╔══

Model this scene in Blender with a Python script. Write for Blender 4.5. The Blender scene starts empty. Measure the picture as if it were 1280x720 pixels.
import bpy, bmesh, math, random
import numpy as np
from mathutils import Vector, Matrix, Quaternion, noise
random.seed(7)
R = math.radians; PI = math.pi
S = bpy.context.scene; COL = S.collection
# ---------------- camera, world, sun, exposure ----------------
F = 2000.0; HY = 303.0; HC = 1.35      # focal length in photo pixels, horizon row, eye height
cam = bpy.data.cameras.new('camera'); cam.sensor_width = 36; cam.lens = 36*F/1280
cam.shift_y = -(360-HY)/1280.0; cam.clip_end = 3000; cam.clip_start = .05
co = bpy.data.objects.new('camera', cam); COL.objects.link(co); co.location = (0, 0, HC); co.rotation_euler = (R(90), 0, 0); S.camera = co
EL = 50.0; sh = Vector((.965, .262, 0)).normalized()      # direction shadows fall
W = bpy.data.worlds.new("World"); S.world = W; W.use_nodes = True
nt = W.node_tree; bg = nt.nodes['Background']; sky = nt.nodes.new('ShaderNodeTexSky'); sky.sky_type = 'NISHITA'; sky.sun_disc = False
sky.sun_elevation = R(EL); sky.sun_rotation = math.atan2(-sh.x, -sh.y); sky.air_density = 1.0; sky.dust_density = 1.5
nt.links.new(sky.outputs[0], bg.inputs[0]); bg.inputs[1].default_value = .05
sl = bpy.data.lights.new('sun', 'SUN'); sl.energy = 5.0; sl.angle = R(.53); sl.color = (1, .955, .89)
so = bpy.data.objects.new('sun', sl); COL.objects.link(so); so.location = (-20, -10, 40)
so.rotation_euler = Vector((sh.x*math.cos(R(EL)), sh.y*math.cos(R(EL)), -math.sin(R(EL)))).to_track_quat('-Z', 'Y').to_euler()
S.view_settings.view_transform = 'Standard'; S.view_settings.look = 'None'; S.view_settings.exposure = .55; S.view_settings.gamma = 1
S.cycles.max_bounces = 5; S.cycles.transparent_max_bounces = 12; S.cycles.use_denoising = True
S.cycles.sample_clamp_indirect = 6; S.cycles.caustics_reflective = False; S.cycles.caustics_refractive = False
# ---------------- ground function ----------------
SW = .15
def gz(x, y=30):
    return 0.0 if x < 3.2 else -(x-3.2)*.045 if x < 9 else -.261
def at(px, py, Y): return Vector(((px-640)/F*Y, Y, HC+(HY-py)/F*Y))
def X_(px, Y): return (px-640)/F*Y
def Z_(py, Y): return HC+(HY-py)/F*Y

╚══

PROBLEM DETAILS: Type out all of the material again, word for word.

EXERCISE RESPONSE:
Model this scene in Blender with a Python script. Write for Blender 4.5. The Blender scene starts empty. Measure the picture as if it were 1280x720 pixels.
import bpy, bmesh, math, random
import numpy as np
from mathutils import Vector, Matrix, Quaternion, noise
random.seed(7)
R = math.radians; PI = math.pi
S = bpy.context.scene; COL = S.collection
# ---------------- camera, world, sun, exposure ----------------
F = 2000.0; HY = 303.0; HC = 1.35      # focal length in photo pixels, horizon row, eye height
cam = bpy.data.cameras.new('camera'); cam.sensor_width = 36; cam.lens = 36*F/1280
cam.shift_y = -(360-HY)/1280.0; cam.clip_end = 3000; cam.clip_start = .05
co = bpy.data.objects.new('camera', cam); COL.objects.link(co); co.location = (0, 0, HC); co.rotation_euler = (R(90), 0, 0); S.camera = co
EL = 50.0; sh = Vector((.965, .262, 0)).normalized()      # direction shadows fall
W = bpy.data.worlds.new("World"); S.world = W; W.use_nodes = True
nt = W.node_tree; bg = nt.nodes['Background']; sky = nt.nodes.new('ShaderNodeTexSky'); sky.sky_type = 'NISHITA'; sky.sun_disc = False
sky.sun_elevation = R(EL); sky.sun_rotation = math.atan2(-sh.x, -sh.y); sky.air_density = 1.0; sky.dust_density = 1.5
nt.links.new(sky.outputs[0], bg.inputs[0]); bg.inputs[1].default_value = .05
sl = bpy.data.lights.new('sun', 'SUN'); sl.energy = 5.0; sl.angle = R(.53); sl.color = (1, .955, .89)
so = bpy.data.objects.new('sun', sl); COL.objects.link(so); so.location = (-20, -10, 40)
so.rotation_euler = Vector((sh.x*math.cos(R(EL)), sh.y*math.cos(R(EL)), -math.sin(R(EL)))).to_track_quat('-Z', 'Y').to_euler()
S.view_settings.view_transform = 'Standard'; S.view_settings.look = 'None'; S.view_settings.exposure = .55; S.view_settings.gamma = 1
S.cycles.max_bounces = 5; S.cycles.transparent_max_bounces = 12; S.cycles.use_denoising = True
S.cycles.sample_clamp_indirect = 6; S.cycles.caustics_reflective = False; S.cycles.caustics_refractive = False
# ---------------- ground function ----------------
SW = .15
def gz(x, y=30):
    return 0.0 if x < 3.2 else -(x-3.2)*.045 if x < 9 else -.261
def at(px, py, Y): return Vector(((px-640)/F*Y, Y, HC+(HY-py)/F*Y))
def X_(px, Y): return (px-640)/F*Y
def Z_(py, Y): return HC+(HY-py)/F*Y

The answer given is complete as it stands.